Rita Freire – Total. Com uma canetada esse governo se sentiu no direito de tirar das mãos da sociedade o seu sistema de comunicação pública. A EBC era o coração desse sistema público e democrático de comunicação, que tinha a responsabilidade, ainda, de fomentar a produção independente e regional. Ela nasceu como uma contribuição de fomento à radiodifusão pública. Foi um erro não fortalecer a comunicação pública, restringindo, inclusive, o envio de recursos públicos para a EBC. Atacar a EBC é desmontar esse sistema. Passamos a uma fase de resistência agora.
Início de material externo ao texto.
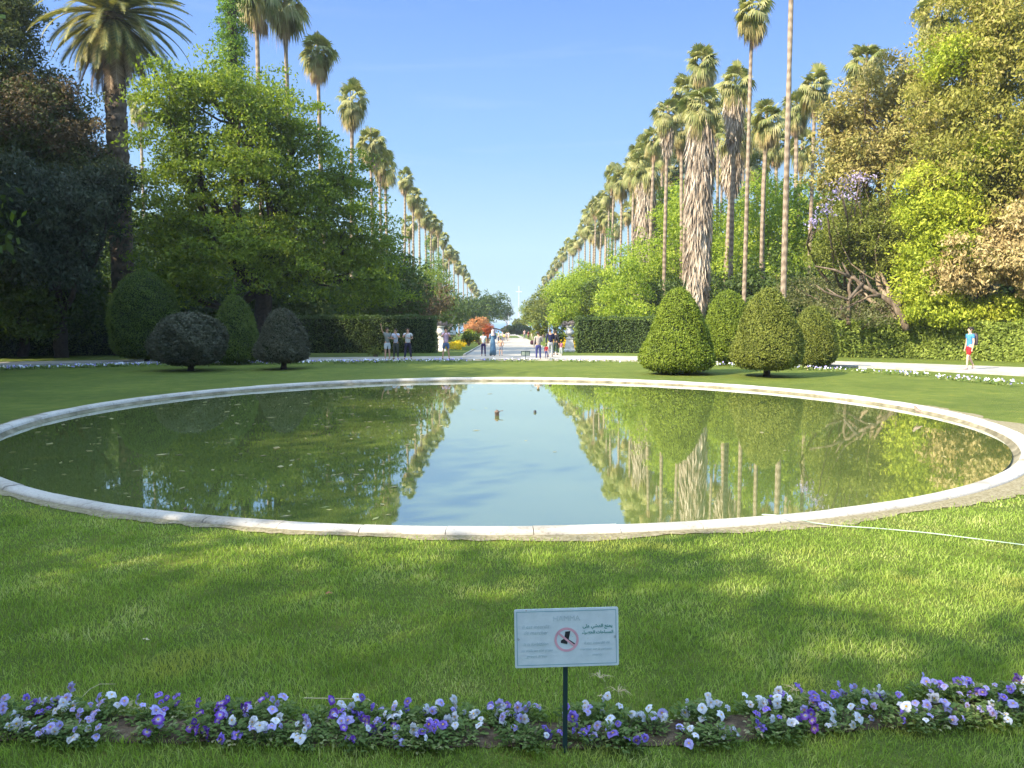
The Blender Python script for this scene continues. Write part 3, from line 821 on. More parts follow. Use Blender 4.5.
# ------------------------------------------------------------------ 5. topiary
def topiary(name, label, px0, px1, ptop, pbot, pbase, prof, leafm, size=.07, n=26000, lean=0.0, trunk_r=.12, rough=.05):
    pxc = (px0 + px1) / 2
    b0 = G(pxc, pbase); Y = b0.y; k = Y / F
    w = (px1 - px0) * k / 2; z1 = P(pxc, ptop, Y).z; z0 = P(pxc, pbot, Y).z; h = z1 - z0
    root = empty(name, (b0.x, Y, 0), 0, label, 'topiary', 'clipped bushes round the basin')
    pr = np.array(prof)
    n = int(n * 1.35)
    # profile arc-length sample weighted by radius
    t = np.linspace(0, 1, 200); zz = np.interp(t, np.linspace(0, 1, len(pr)), pr[:, 1]); rr = np.interp(t, np.linspace(0, 1, len(pr)), pr[:, 0])
    k5 = np.ones(15) / 15
    rr = np.convolve(np.pad(rr, 7, mode='edge'), k5, 'valid'); zz = np.convolve(np.pad(zz, 7, mode='reflect', reflect_type='odd'), k5, 'valid'); rr[0] = 0; rr[-1] = 0
    rr *= w; zz = z0 + zz * h
    ds = np.hypot(np.gradient(rr), np.gradient(zz)); wt = ds * (rr + .02); wt /= wt.sum()
    idx = RNG.choice(200, n, p=wt); th = RNG.uniform(0, 2 * np.pi, n)
    dr = np.gradient(zz)[idx]; dz = -np.gradient(rr)[idx]; L = np.hypot(dr, dz) + 1e-9
    nr = np.stack([np.cos(th) * dr / L, np.sin(th) * dr / L, dz / L], -1)
    ph = RNG.uniform(0, 6, 4)
    lump = rough * (np.sin(th * 3 + zz[idx] * 3 + ph[0]) + np.sin(th * 7 + ph[1] + zz[idx] * 5) * .7 + np.sin(th * 13 + zz[idx] * 9 + ph[2]) * .45)
    dep = -RNG.exponential(.05, n) + .02 + RNG.exponential(.018, n)
    r = rr[idx] * (1 + lump * .5)
    p = np.stack([np.cos(th) * r + lean * (zz[idx] - z0), np.sin(th) * r, zz[idx]], -1) + nr * (dep + lump * .3)[:, None]
    hole = (np.sin(th * 5 + zz[idx] * 4 + ph[3]) * np.sin(zz[idx] * 6.5 + th * 2 + ph[0]) > .86) & (RNG.uniform(0, 1, n) < .75)
    p = p[~hole]; nr = nr[~hole]
    k2 = RNG.choice(len(p), 180); shoots = np.concatenate([p[k2] + nr[k2] * q for q in (.03, .06, .09)]); p = np.concatenate([p, shoots]); nr = np.concatenate([nr, nr[k2], nr[k2], nr[k2]])
    b = MB(); b.quads(leaf_quads(p, size, 1.9, -.2, nr, .35))
    c = b.build('crown', M[leafm], root)
    # twiggy body inside
    b = MB(); s = slice(0, 200, 8)
    b.lathe(np.stack([np.maximum(.01, rr[s] * .93 - .02), zz[s]], -1), 28)
    v = b.V[0]; v[:, 0] += lean * (v[:, 2] - z0)
    b.build('inner_branches', M['core'], root, smooth=True)
    b = MB(); b.tube([(0, 0, -.1), (.02, 0, z0 * .5 + .05), (0, .02, z0 + .4)], [trunk_r * 1.25, trunk_r, trunk_r * .9], 10, wob=.1)
    for q in range(4):
        a = RNG.uniform(0, 6.28); limb(b, (0, 0, max(.1, z0 * .7)), (math.cos(a) * w * .5, math.sin(a) * w * .5, z0 + h * .2), trunk_r * .6, .03, n=5)
    b.build('trunk', M['darkbark'], root, smooth=True)
    return root
EGG = [(0, 0), (.45, .01), (.8, .06), (.95, .18), (1, .32), (.99, .45), (.93, .6), (.82, .74), (.63, .87), (.38, .96), (.15, .995), (0, 1)]
BALL = [(0, 0), (.5, .03), (.82, .14), (.98, .32), (1, .45), (.94, .62), (.8, .78), (.55, .92), (.25, .99), (0, 1)]
CONE = [(0, 0), (.5, .005), (.86, .05), (.99, .14), (.98, .25), (.88, .4), (.76, .55), (.63, .7), (.48, .84), (.28, .95), (.1, 1), (0, 1)]
BELL = [(0, 0), (.5, .0), (.9, .06), (1, .15), (.93, .28), (.8, .42), (.68, .56), (.57, .7), (.44, .84), (.26, .95), (.1, 1), (0, 1)]
OVAL = [(0, 0), (.55, .02), (.88, .12), (1, .28), (.98, .45), (.9, .62), (.76, .78), (.52, .91), (.25, .985), (0, 1)]
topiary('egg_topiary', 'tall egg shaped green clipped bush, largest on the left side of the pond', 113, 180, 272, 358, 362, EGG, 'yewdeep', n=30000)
topiary('ball_topiary', 'low round grey-brown clipped bush standing in front of the tall egg shaped one', 155, 226, 314, 364, 370.5, BALL, 'yewgrey', n=26000, rough=.09, size=.1)
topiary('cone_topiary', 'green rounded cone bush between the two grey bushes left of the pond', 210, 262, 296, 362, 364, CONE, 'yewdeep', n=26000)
topiary('cone_topiary', 'dark grey-green cone bush on a short trunk, nearest the avenue on the left', 257, 310, 309, 361, 369, CONE, 'yewgrey', n=24000)
topiary('bell_topiary', 'bright green flared clipped bush nearest the avenue on the right of the pond', 641, 714, 289, 371, 374, BELL, 'yew', n=34000)
topiary('oval_topiary', 'plump green clipped bush half hidden between the two large right ones', 704, 749, 291, 362, 365, OVAL, 'yew', n=26000)
topiary('cone_topiary', 'olive green broad cone bush on a clear dark trunk right of the pond', 732, 801, 289, 368, 376.5, CONE, 'yewolive', n=34000)
topiary('oval_topiary', 'smallest olive clipped bush, farthest right beside the ring path', 792, 835, 307, 366, 368, OVAL, 'yewolive', n=22000, lean=-.02)

# ------------------------------------------------------------------ 6. hedges
def hedge(name, label, line, height, width, leafm, n_per=420, size=.11, core=True, ztop=None, rough=.04):
    """line = ground points of the front face, left to right"""
    L = np.array([(p[0], p[1]) for p in line], float)
    c0 = L.mean(axis=0)
    root = empty(name, (c0[0], c0[1], gzf(0, c0[1])), 0, label, 'hedge')
    seg = np.diff(L, axis=0); ln = np.linalg.norm(seg, axis=1)
    P_, N_ = [], []
    for i in range(len(seg)):
        d = seg[i] / ln[i]; nrm = np.array([d[1], -d[0]])      # toward the camera
        hts = height if np.isscalar(height) else None
        h0, h1 = (height, height) if np.isscalar(height) else (height[i], height[i + 1])
        nf = int(ln[i] * (h0 + h1) / 2 * n_per); s = RNG.uniform(0, 1, nf); z = RNG.uniform(0, 1, nf) * (h0 + (h1 - h0) * s)
        q = L[i] + seg[i] * s[:, None]
        P_.append(np.stack([q[:, 0], q[:, 1], z], -1)); N_.append(np.tile([nrm[0], nrm[1], 0.], (nf, 1)))
        nt_ = int(ln[i] * width * n_per * .8); s = RNG.uniform(0, 1, nt_); u = RNG.uniform(0, width, nt_)
        q = L[i] + seg[i] * s[:, None] - nrm * u[:, None]
        P_.append(np.stack([q[:, 0], q[:, 1], h0 + (h1 - h0) * s], -1)); N_.append(np.tile([0, 0, 1.], (nt_, 1)))
        for (on, sgn, at) in ((i == 0, -1, L[i]), (i == len(seg) - 1, 1, L[i + 1])):
            if on:
                hh = h0 if sgn < 0 else h1
                ne = int(width * hh * n_per); u = RNG.uniform(0, width, ne)
                q = at - nrm * u[:, None]
                P_.append(np.stack([q[:, 0], q[:, 1], RNG.uniform(0, hh, ne)], -1)); N_.append(np.tile([d[0] * sgn, d[1] * sgn, 0], (ne, 1)))
    p = np.concatenate(P_); nn = np.concatenate(N_)
    lump = rough * (np.sin(p[:, 0] * 2.3 + p[:, 2] * 2) + np.sin(p[:, 0] * 5.1 + p[:, 2] * 3.7 + 1) * .7 + np.sin(p[:, 1] * 4 + p[:, 0] * 9) * .5)
    p = p + nn * (lump - RNG.exponential(.05, len(p)) + RNG.exponential(.02, len(p)))[:, None]
    p[:, 2] = np.maximum(p[:, 2], .03) + gz(0, p[:, 1])
    p -= np.array([c0[0], c0[1], gzf(0, c0[1])])
    b = MB(); b.quads(leaf_quads(p, size, 1.8, -.1, nn, .35)); b.build('foliage', M[leafm], root)
    b = MB()
    for i in range(len(seg)):
        d = seg[i] / ln[i]; nrm = np.array([d[1], -d[0]]); h0, h1 = (height, height) if np.isscalar(height) else (height[i], height[i + 1])
        A = L[i] - nrm * .22 - c0 + (d * .08 if i == 0 else 0); B = L[i + 1] - nrm * .22 - c0 - (d * .08 if i == len(seg) - 1 else 0); C = B - nrm * (width - .4); D = A - nrm * (width - .4)
        za, zb = gzf(0, L[i][1]) - gzf(0, c0[1]), gzf(0, L[i + 1][1]) - gzf(0, c0[1])
        v = [(*A, za), (*B, zb), (*C, zb), (*D, za), (*A, za + h0 - .2), (*B, zb + h1 - .2), (*C, zb + h1 - .2), (*D, za + h0 - .2)]
        b.add(v, [(4, 5, 6, 7), (0, 1, 5, 4), (1, 2, 6, 5), (2, 3, 7, 6), (3, 0, 4, 7)])
    b.build('inner_twigs', M['core'], root)
    return root
def gp(px, py): p = G(px, py); return (p.x, p.y)
hedge('clipped_hedge', 'long dark hedge on the far left behind the egg shaped bush', [gp(-90, 360), gp(0, 357), gp(60, 355.8), gp(136, 354.8)], 2.45, 1.6, 'hedge', 330)
hedge('clipped_hedge', 'dark square-cut hedge left of the avenue behind the men', [gp(296, 353.2), gp(360, 353), gp(435, 353)], 2.5, 1.6, 'hedge', 330)
hedge('clipped_hedge', 'dark square-cut hedge right of the avenue beside the stone urn', [gp(577, 353), gp(620, 353), gp(700, 353.5)], 2.42, 1.6, 'hedge', 330)
hedge('leafy_hedge', 'long light green leafy hedge behind the walker on the right', [gp(798, 356.5), gp(840, 357), gp(920, 358.5), gp(1024, 362), gp(1120, 367)], [2.1, 2.08, 2.05, 1.95, 1.9], 1.5, 'hedgebright', 560, size=.17, rough=.10)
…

Como era formado o Conselho Curador?

Rita Freire – Ele era integrado por 22 membros, sendo 15 da sociedade civil, dois do Congresso Nacional, um da área dos trabalhadores e quatro do governo. O conselho poderia até destituir o presidente da EBC [que tinha mandato de quatro anos]. Destaco uma ação importante do nosso Conselho que era o de assegurar conteúdo infanto-juvenil de qualidade. Éramos a única TV aberta com essa programação diferenciada, feita para a criança e o jovem do País. Esse governo já cortou recurso que garantia esse conteúdo. Na verdade estamos vivendo um estado de exceção, vivendo fraudes dentro da vida institucional brasileira. A EBC está sendo tratada como um prêmio de consolação para o deputado Eduardo Cunha [cassado no dia 13 de setembro último] por ter iniciado o processo de impeachment contra a presidente eleita Dilma Rousseff, indicando o presidente da empresa, que fez muitos estragos quando também esteve à frente do setor de comunicação da Câmara dos Deputados. Se a EBC não for aniquilada, nas condições impostas pela MP, cumprirá apenas um papel de assessoria de imprensa do governo.